Animali in condominio: il «divieto di vietare» vale per i regolamenti pre-riforma?
La legge di riforma del condominio 11 dicembre 2012, n. 220, tra le altre cose, ha modificato l'articolo 1138 del Codice civile, aggiungendo un ultimo comma secondo il quale «le norme del regolamento non possono vietare di possedere o detenere animali domestici». La disposizione ha dato avvio a un nutrito dibattito interpretativo.
In particolare - secondo alcune sentenze - la norma inciderebbe esclusivamente sui regolamenti riguardanti divieti di tenuta di animali sulle proprietà esclusive e non anche sulle parti comuni (in questo senso, Tribunale di Monza 28 marzo 2017).
Non solo. Se è pacifico che la nuova norma si applichi a tutti i regolamenti redatti dopo l'entrata in vigore della legge di riforma, qualcuno ha dubitato dell'applicazione retroattiva della disposizione.
In sostanza, cosa succede nei regolamenti contrattuali approvati prima della riforma che vietano il possesso di animali in condominio? Continua ad essere valido il divieto, modificabile solo con il voto unanime dei condòmini proprietari oppure lo stesso deve cedere il passo alla norma del Codice civile?
Sul punto esistono due orientamenti
Il primo, restrittivo, prevede che le disposizioni contenute nel regolamento contrattuale antecedente la legge di riforma non possano essere modificate se non con il parere positivo di tutti i condòmini proprietari.
Il secondo orientamento, che ha natura estensiva, giudica invece la norma retroattiva e di conseguenza anche i vecchi regolamenti devono adattarsi alla nuova disposizione di legge. Tanto più che l'articolo 155 delle Disposizioni di attuazione al Codice civile stabilisce che cessano di avere effetto le disposizioni dei regolamenti di condominio che siano contrarie alle norme richiamate nell'ultimo comma dell'articolo 1138 del Codice e nell'articolo 72 di queste disposizioni.
Il primo orientamento si rifà al principio generale di irretroattività delle leggi disciplinato, nella materia civilistica, dall'articolo 11, comma primo, delle Preleggi al Codice civile, secondo cui «la legge non dispone che per l'avvenire: essa non ha effetto retroattivo». Tale posizione negli ultimi anni è stata però messa in discussione ed oggi sono in molti a sostenere che il divieto di vietare il possesso degli animali debba trovare applicazione anche nei vecchi regolamenti contrattuali.

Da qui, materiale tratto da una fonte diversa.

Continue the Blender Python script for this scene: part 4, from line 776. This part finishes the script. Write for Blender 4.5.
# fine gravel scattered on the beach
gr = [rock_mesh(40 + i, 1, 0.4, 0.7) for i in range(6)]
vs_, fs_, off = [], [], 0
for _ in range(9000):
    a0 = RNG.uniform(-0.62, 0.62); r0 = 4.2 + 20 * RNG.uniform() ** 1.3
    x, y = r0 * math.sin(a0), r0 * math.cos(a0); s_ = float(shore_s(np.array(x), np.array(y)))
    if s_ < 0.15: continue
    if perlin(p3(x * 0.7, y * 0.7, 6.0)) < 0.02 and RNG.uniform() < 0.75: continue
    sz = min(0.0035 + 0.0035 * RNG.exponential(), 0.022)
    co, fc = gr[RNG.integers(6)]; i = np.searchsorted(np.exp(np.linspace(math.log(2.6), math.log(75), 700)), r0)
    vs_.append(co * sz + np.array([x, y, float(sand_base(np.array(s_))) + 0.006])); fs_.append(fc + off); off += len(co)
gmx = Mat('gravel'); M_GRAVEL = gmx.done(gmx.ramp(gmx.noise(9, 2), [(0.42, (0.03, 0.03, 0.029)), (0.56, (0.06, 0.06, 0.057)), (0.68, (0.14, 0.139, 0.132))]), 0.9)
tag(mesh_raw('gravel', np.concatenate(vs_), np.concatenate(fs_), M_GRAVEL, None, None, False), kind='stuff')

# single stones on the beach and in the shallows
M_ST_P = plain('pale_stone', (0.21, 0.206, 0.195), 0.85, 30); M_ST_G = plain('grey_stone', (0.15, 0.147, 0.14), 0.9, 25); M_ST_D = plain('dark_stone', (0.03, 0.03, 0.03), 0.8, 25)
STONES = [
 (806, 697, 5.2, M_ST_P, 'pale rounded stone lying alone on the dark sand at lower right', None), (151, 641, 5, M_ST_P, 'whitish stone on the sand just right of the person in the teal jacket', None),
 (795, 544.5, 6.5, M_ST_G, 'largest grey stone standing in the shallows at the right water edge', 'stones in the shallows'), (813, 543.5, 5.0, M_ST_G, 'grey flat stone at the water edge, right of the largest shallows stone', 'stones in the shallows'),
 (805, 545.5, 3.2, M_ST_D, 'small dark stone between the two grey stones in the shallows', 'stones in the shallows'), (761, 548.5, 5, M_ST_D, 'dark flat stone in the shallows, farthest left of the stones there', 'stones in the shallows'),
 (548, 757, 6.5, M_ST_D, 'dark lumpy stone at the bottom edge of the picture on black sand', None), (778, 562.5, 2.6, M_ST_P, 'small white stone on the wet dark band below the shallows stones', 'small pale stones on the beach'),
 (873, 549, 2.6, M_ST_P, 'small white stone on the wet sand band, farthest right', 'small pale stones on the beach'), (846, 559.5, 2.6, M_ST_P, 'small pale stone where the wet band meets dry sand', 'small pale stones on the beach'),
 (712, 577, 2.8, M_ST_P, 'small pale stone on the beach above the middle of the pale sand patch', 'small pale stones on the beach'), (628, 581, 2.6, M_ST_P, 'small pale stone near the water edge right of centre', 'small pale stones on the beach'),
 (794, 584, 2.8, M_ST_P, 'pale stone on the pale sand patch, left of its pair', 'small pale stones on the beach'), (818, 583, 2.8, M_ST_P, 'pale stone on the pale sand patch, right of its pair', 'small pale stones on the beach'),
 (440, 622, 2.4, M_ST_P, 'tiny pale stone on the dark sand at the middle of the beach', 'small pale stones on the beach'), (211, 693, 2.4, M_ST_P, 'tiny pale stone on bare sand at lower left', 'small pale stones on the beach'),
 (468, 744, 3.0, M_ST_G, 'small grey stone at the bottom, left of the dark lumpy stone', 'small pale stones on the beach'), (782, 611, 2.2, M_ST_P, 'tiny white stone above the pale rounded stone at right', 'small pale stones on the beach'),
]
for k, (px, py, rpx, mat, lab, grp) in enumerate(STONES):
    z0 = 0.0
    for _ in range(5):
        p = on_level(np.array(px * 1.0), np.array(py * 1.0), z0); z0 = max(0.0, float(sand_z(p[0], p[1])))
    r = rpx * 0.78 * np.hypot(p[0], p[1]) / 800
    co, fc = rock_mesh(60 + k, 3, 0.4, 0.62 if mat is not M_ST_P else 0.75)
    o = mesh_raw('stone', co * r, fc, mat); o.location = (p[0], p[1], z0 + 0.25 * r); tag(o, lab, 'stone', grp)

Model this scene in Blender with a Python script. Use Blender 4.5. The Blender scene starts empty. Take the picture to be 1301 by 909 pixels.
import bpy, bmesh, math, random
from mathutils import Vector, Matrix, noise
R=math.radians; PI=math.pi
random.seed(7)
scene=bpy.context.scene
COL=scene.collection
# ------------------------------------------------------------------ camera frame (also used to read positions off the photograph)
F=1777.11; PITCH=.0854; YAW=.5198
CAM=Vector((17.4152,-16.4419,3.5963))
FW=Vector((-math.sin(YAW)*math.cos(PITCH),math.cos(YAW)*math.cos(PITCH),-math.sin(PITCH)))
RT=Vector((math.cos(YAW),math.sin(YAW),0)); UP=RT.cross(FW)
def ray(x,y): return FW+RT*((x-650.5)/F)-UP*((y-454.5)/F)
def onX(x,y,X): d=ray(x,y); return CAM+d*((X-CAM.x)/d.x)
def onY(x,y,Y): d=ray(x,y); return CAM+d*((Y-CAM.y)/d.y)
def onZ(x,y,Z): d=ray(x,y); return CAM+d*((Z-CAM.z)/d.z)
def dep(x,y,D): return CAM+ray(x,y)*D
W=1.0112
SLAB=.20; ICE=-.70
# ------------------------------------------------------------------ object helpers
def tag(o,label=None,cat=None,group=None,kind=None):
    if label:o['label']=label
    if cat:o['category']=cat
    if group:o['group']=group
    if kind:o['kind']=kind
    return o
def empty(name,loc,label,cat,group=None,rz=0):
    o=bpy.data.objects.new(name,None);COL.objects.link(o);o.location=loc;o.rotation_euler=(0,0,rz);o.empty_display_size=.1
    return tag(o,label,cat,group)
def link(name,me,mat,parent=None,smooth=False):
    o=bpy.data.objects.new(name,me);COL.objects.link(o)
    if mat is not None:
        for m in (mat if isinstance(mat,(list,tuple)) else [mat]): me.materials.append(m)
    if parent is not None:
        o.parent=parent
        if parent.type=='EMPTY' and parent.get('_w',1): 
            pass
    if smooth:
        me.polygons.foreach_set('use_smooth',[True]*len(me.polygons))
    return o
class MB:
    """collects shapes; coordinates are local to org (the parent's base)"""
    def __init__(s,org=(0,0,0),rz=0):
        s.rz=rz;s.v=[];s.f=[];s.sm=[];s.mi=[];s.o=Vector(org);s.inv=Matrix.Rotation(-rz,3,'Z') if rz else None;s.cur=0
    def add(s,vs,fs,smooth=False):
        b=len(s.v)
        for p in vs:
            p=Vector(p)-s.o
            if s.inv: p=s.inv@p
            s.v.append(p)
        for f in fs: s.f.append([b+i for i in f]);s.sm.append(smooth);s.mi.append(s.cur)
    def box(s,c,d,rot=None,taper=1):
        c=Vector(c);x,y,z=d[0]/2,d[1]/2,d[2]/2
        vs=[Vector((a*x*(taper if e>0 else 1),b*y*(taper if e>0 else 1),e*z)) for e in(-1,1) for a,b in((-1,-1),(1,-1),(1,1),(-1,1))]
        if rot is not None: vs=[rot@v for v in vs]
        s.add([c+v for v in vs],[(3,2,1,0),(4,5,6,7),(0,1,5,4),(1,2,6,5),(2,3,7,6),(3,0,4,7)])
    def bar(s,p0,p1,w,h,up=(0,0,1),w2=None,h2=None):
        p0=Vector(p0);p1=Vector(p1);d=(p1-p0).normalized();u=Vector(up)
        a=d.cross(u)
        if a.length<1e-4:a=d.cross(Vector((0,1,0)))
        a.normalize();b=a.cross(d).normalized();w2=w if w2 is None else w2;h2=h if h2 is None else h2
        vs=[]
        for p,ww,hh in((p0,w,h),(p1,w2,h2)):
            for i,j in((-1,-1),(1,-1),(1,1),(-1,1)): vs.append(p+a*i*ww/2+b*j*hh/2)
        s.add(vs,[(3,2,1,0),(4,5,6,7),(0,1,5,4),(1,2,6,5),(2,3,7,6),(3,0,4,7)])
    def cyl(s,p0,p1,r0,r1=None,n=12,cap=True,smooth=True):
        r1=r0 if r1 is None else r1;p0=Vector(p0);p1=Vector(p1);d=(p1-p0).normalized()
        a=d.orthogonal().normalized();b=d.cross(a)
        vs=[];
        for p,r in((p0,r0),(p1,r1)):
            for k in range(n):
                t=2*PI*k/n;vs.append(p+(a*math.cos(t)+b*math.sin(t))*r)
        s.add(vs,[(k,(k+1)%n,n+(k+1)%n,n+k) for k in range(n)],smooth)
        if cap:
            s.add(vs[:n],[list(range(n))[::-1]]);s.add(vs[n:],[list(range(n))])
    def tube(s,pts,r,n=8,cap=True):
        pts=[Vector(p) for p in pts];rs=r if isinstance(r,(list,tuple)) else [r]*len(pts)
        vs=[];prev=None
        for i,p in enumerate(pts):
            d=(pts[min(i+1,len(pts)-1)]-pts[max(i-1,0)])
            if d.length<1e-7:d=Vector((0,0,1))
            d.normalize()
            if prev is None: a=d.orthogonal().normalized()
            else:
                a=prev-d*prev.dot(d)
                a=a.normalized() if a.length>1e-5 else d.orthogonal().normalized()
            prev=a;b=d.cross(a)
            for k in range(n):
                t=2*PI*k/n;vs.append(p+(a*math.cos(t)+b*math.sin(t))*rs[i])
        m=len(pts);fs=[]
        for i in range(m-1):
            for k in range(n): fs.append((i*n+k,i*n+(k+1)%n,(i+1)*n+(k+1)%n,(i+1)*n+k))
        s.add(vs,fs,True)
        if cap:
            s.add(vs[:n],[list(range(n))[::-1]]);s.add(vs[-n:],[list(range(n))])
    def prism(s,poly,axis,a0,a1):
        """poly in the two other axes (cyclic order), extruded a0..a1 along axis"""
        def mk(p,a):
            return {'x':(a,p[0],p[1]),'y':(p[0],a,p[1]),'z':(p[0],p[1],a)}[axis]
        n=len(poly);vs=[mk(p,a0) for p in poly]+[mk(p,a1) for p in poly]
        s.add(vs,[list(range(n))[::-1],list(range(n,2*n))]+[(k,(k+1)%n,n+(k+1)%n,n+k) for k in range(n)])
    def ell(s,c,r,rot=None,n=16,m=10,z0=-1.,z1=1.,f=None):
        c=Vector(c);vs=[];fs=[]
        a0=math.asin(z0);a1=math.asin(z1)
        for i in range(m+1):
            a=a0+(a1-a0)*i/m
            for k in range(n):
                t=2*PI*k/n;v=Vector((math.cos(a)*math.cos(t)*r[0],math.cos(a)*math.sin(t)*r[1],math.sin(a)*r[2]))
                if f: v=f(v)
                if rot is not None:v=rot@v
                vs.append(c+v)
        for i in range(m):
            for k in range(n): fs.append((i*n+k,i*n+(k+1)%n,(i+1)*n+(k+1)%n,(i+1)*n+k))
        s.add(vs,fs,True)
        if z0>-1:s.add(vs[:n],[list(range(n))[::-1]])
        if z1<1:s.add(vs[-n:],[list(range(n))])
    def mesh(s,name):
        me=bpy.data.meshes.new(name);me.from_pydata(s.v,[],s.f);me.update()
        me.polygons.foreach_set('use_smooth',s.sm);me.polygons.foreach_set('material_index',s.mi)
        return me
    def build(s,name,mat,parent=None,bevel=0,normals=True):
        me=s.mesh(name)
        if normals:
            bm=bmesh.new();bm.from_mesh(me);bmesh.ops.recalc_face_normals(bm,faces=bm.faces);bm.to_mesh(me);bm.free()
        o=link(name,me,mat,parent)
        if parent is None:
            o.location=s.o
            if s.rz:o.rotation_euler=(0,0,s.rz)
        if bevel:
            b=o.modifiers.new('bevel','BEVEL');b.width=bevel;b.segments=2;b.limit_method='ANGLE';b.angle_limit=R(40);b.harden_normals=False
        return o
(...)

Animali portatori di benessere
I sostenitori della seconda tesi – preferita dalla giurisprudenza (tra le altre, Tribunale di Piacenza 22 novembre 2016, numero 527; Tribunale di Cagliari 22 luglio 2016 ; Tribunale di Cagliari 21 luglio 2016 e Giudice di Pace di Pordenone 21 luglio 2016, numero 424) - chiamano in causa, oltre all'articolo 155 di cui si è detto, l'articolo 13 del Trattato sul funzionamento dell'Unione Europea, (ratificato dall'Italia con la Legge 2 agosto 2008, n. 130), secondo cui «…l'Unione e gli Stati membri tengono pienamente conto delle esigenze in materia di benessere degli animali in quanto esseri senzienti». E ancora, la Convenzione europea per la protezione degli animali da compagnia (conclusa a Strasburgo il 13 novembre 1987 e ratificata dall'Italia con la legge 4 novembre 2010, n. 201), che fra le altre cose sancisce «…l'importanza degli animali da compagnia a causa del contributo che essi forniscono alla qualità della vita e dunque il loro valore per la società».
L’analogia con il distacco dall’impianto centralizzato
In tale contesto, può essere utile citare una recente ordinanza della Corte di Cassazione (11 dicembre 2019, n. 32441) in tema di distacco dall'impianto di riscaldamento centralizzato.
L'articolo 1118, comma 4, del Codice civile – introdotto dalla Legge di Riforma del condominio - prevede che «il condomino può rinunciare all'utilizzo dell'impianto centralizzato di riscaldamento o di condizionamento, se dal suo distacco non derivino notevoli squilibri di funzionamento o aggravi di spesa per gli altri condòmini. In tal caso il rinunziante resta tenuto a concorrere al pagamento delle sole spese per la manutenzione straordinaria dell'impianto e per la sua conservazione e messa a norma».
La Corte ha ribadito a più riprese che «sono nulle le clausole dei regolamenti condominiali che vietino il distacco (tra le molte sentenze si leggano quelle della Cassazione 12580/2017 e 11970/2017)», e anche in presenza di un regolamento condominiale che vieta il distacco, preesistente all'entrata in vigore dell'articolo 1118, comma 4, del Codice civile, «la norma sopravvenuta incide, e non potrebbe essere altrimenti, sull'efficacia della clausola contrattuale, che viene meno».